Given exercise —
Reproduce exactly, with no pictures, each line from the opening of the material down through the line containing "-.19), STEEL).build('hook', t)".
────────────────────
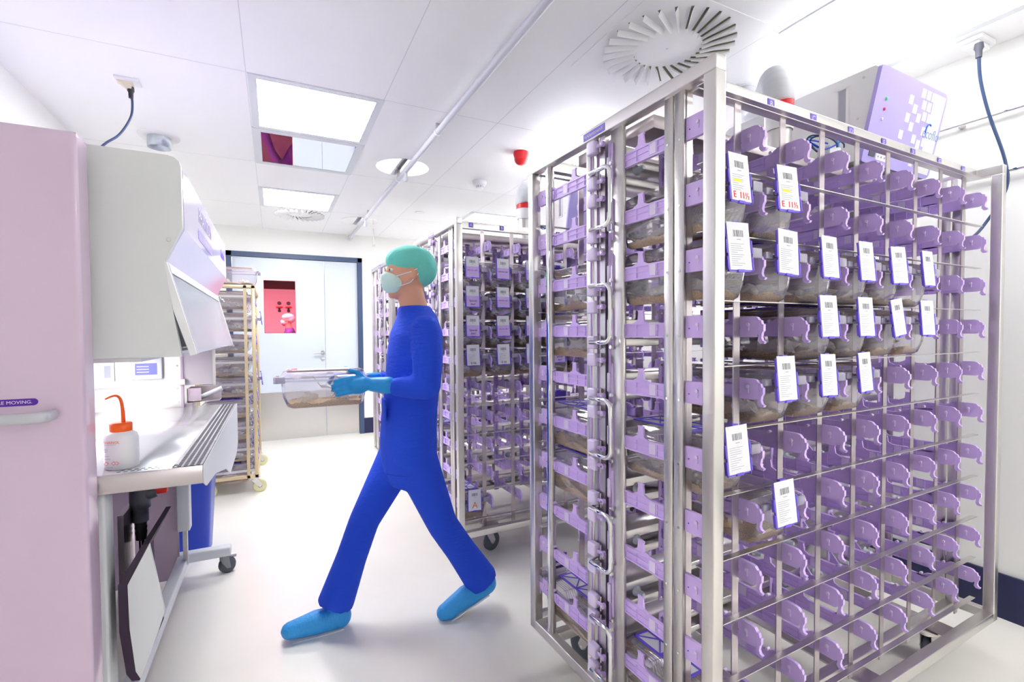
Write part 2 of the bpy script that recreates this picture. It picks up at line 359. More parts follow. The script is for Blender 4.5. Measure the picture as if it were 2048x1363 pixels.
# rails on the far right wall
for z, y0_, y1_, lb in ((2.255, .2, 1.9, 'upper steel tube rail on the white side wall'), (1.995, .2, 2.4, 'lower steel tube rail on the white side wall')):
    t = thing('wall_rail', lb, 'rail', (XR-.035, y0_, z), 0, 'steel tube rails on the wall')
    MB().tube([(0, 0, 0), (0, y1_-y0_, 0)], .009, CHROME, 12).build('tube', t)
    y = .3
    while y < y1_-y0_:
        MB().tube([(0, y, 0), (.034, y, 0)], [.008, .014], STEEL, 10).build('bracket', t); y += .62
t = thing('hanging_rod', 'thin steel rod hanging from the ceiling beside the third rack', 'rod', (1.10, 6.0, HC))
MB().tube([(0, 0, 0), (0, 0, -.2)], .006, STEEL, 8).build('rod', t); MB().box((-.012, -.01, -.215), (.012, .01, -.19), STEEL).build('hook', t)

# ------------------------------------------------------------------ cage meshes (x across, y from front to back, z from runner height)
def rrect(x0, x1, y0, y1, r, z, n=4):
    out = []
    for cx, cy, a0 in ((x1-r, y1-r, 0), (x0+r, y1-r, 90), (x0+r, y0+r, 180), (x1-r, y0+r, 270)):
        for k in range(n+1):
            a = math.radians(a0+90*k/n); out.append((cx+r*math.cos(a), cy+r*math.sin(a), z))
    return out
def cage_meshes():
    D = {}
    b = MB(); b.loft([rrect(-.060, .060, .045, .300, .012, -.095), rrect(-.066, .066, .026, .318, .016, -.086), rrect(-.069, .069, .012, .326, .018, -.05), rrect(-.073, .073, .004, .332, .018, .018)], CAGE, False)
    b.add(rrect(-.060, .060, .045, .300, .012, -.095), [tuple(range(20))[::-1]], CAGE)
    b.loft([rrect(-.073, .073, .004, .332, .018, .018), rrect(-.080, .080, -.003, .339, .022, .018), rrect(-.080, .080, -.003, .339, .022, .010)], LATCH, False)
    D['cage_body'] = b.mesh('cage_body')
    b = MB(); b.loft([rrect(-.081, .081, -.005, .341, .022, .020), rrect(-.081, .081, -.005, .341, .022, .027), rrect(-.074, .074, .004, .332, .02, .027), rrect(-.070, .070, .014, .322, .02, .050), rrect(-.058, .058, .034, .305, .02, .057)], LID, False)
    b.add(rrect(-.058, .058, .034, .305, .02, .057), [tuple(range(20))], LID)
    D['lid'] = b.mesh('lid')
    b = MB(); b.box((.045, -.022, .008), (.083, .0, .034), LATCH, .003); b.box((.080, -.014, .008), (.089, .02, .034), LATCH, .002)
    D['latch'] = b.mesh('latch'); D['latch_l'] = MB().box((-.078, -.012, .012), (-.05, .0, .030), LATCH, .003).mesh('latch')
    b = MB(); nx, ny = 22, 46; top = []
    for j in range(ny+1):
        for i in range(nx+1):
            x = -.064+.128*i/nx; y = .036+.272*j/ny; e = min(i, nx-i, j, ny-j)
            z = -.074+.016*noise.noise(Vector((x*20, y*13, 3)))+.006*noise.noise(Vector((x*150, y*150, 9)))
            top.append((x, y, max(z, -.088)))
    fs = [(j*(nx+1)+i, j*(nx+1)+i+1, (j+1)*(nx+1)+i+1, (j+1)*(nx+1)+i) for j in range(ny) for i in range(nx)]
    b.add(top, fs, TAN, True); o = len(top)
    rim = [i for i in range(nx+1)]+[j*(nx+1)+nx for j in range(1, ny+1)]+[ny*(nx+1)+i for i in range(nx-1, -1, -1)]+[j*(nx+1) for j in range(ny-1, 0, -1)]
    low = [(top[i][0]*.93, .046+(top[i][1]-.036)*.93, -.0935) for i in rim]; m_ = len(rim)
    b.add([top[i] for i in rim]+low, [(i, (i+1) % m_, m_+(i+1) % m_, m_+i) for i in range(m_)]+[tuple(range(m_, 2*m_))[::-1]], TAN, True)
    D['bedding'] = b.mesh('bedding')
    for k in range(3):
        b = MB()
        for q in range(2 if k else 3):
            cx = random.uniform(-.03, .03); cy = random.uniform(.09, .26); s_ = random.uniform(.022, .034); vs = []; n, kk = 14, 8; rings = []
            for i in range(1, kk):
                th = -PI/2+PI*i/kk; rg = []
                for j in range(n):
                    a = 2*PI*j/n; dv = Vector((math.cos(th)*math.cos(a), math.cos(th)*math.sin(a), math.sin(th)))
                    r = s_*(1+.75*noise.noise(dv*2.4+Vector((k*7+q*3, 1, 2)))); p = dv*r
                    rg.append((cx+p.x*1.05, cy+p.y*1.5, max(-.086, -.064+p.z*1.0)))
                rings.append(rg)
            b.loft(rings, NEST, True, False)
        D['nest%d' % k] = b.mesh('nesting')
    b = MB()
    for i in range(13):
        x = -.054+.009*i
        b.tube([(x, .05, .022), (x, .13, .022), (x, .155, -.018), (x, .20, -.018), (x, .22, .022), (x, .30, .022)], .0011, CHROME, 4, False)
    for y in (.05, .13, .22, .30): b.tube([(-.06, y, .022), (.06, y, .022)], .0014, CHROME, 4, False)
    D['wire_lid'] = b.mesh('wire_lid')
    b = MB(); b.box((-.05, .09, .0575), (.05, .29, .0585), PAPER)
    for a_, c_ in (((-.054, .086), (-.047, .294)), ((.047, .086), (.054, .294)), ((-.054, .086), (.054, .093)), ((-.054, .287), (.054, .294)), ((-.054, .187), (.054, .193)), ((-.003, .086), (.003, .294))):
        b.box((a_[0], a_[1], .0575), (c_[0], c_[1], .0605), PURPLE)
    for y in (.09, .19):
        for s_ in (-1, 1): b.tube([(-.05*s_, y, .0595), (.05*s_, y+.1, .0595)], .0022, PURPLE, 4)
    D['filter_top'] = b.mesh('filter_top')
    # card holder
    b = MB(); W, Z0, Z1 = .041, -.036, .078
    b.box((-W, -.006, Z0), (W, -.003, Z1), PURPLE)
    for s_ in (-1, 1):
        for z in (Z0+.004, Z0+.044): b.box((s_*W, -.009, z), (s_*(W+.0045), -.001, z+.032), PURPLE, .001)
        b.box((s_*W, -.0075, Z0), (s_*(W-.002), -.003, Z1-.03), PURPLE)
    b.box((-.012, -.0095, Z0-.002), (.012, -.003, Z0+.005), PURPLE, .001); b.box((-.01, -.006, Z1), (.01, .004, Z1+.008), PURPLE)
    D['card_holder'] = b.mesh('card_holder')
    for kind in ('plain', 'eleven', 'diet', 'diethand', 'letter', 'note'):
        b = MB(); W, Z0, Z1, y = .038, -.032, .083, -.0082
        b.box((-W, y, Z0), (W, y+.0012, Z1), PAPER)
        def q(x0, x1, z0, z1, m, dy=.0002): b.box((x0, y-dy, z0), (x1, y, z1), m)
        x = -.018; rr = random.Random(3)
        while x < .017:
            w_ = rr.choice((.0006, .0010, .0014)); q(x, x+w_, .048, .064, INKB); x += w_+rr.choice((.0009, .0015, .0019))
        q(-.007, .007, .0405, .0425, INKG)
        if kind in ('plain', 'eleven', 'note'):
            for i in range(11):
                z = .030-.0052*i
                if kind == 'eleven' and z < -.008: break
                q(-.030, -.030+rr.uniform(.02, .05), z, z+.0011, INKG)
        T = lambda x_, z_: face_y(x_, y-.0004, z_)
        if kind == 'eleven': q(-.024, .004, .014, .020, YEL, .0003); b.text('E  11½', .022, T(0, -.019), INKR)
        if kind == 'diet':
            q(-W, W, Z0, .028, PAPERL, .0002); b.text('SPECIAL DIET', .0105, T(0, .006), INKP); q(-.025, .025, -.012, -.0105, INKG, .0003)
        if kind == 'diethand': q(-W, W, Z0, .028, PAPERL, .0002); b.text('Special', .017, T(0, .001), INK); b.text('diet!', .017, T(0, -.018), INK)
        if kind == 'letter': b.text('A', .05, T(0, -.004), INKO)
        if kind == 'note': b.text('E 56', .018, T(0, -.020), INK)
        D['card_'+kind] = b.mesh('cage_card')
    return D
CM = cage_meshes()
def cobj(name, me, parent, loc=None):
    o = bpy.data.objects.new(name, me); COL.objects.link(o); o.parent = parent
    if loc: o.location = loc
    return o
def cage(label, loc, rz, group, card='plain', nest=0, wire=True, filt=False, tilt=0, pale=False, holder=True, far=False, yaw=0):
    t = thing('animal_cage', label, 'cage', loc, rz, group)
    cobj('cage_body', CM['cage_body'], t); cobj('lid', CM['lid'], t); cobj('bedding', CM['bedding2' if pale else 'bedding'], t)
    cobj('nesting', CM['nest%d' % (nest % 3)], t)
    if wire: cobj('wire_lid', CM['wire_lid'], t)
    if not far: cobj('latch', CM['latch'], t); cobj('latch', CM['latch_l'], t)
    if filt: cobj('filter_top', CM['filter_top'], t)
    if holder:
        hd = cobj('card_holder', CM['card_holder'], t, (-.012, -.022, .005)); hd.rotation_euler = (math.radians(-5), tilt, yaw)
        cobj('cage_card', CM['card_'+card], hd)
    return t
m2 = CM['bedding'].copy(); m2.materials.clear(); m2.materials.append(TAN2); CM['bedding2'] = m2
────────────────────
Solution to this task —
Write part 2 of the bpy script that recreates this picture. It picks up at line 359. More parts follow. The script is for Blender 4.5. Measure the picture as if it were 2048x1363 pixels.
# rails on the far right wall
for z, y0_, y1_, lb in ((2.255, .2, 1.9, 'upper steel tube rail on the white side wall'), (1.995, .2, 2.4, 'lower steel tube rail on the white side wall')):
    t = thing('wall_rail', lb, 'rail', (XR-.035, y0_, z), 0, 'steel tube rails on the wall')
    MB().tube([(0, 0, 0), (0, y1_-y0_, 0)], .009, CHROME, 12).build('tube', t)
    y = .3
    while y < y1_-y0_:
        MB().tube([(0, y, 0), (.034, y, 0)], [.008, .014], STEEL, 10).build('bracket', t); y += .62
t = thing('hanging_rod', 'thin steel rod hanging from the ceiling beside the third rack', 'rod', (1.10, 6.0, HC))
MB().tube([(0, 0, 0), (0, 0, -.2)], .006, STEEL, 8).build('rod', t); MB().box((-.012, -.01, -.215), (.012, .01, -.19), STEEL).build('hook', t)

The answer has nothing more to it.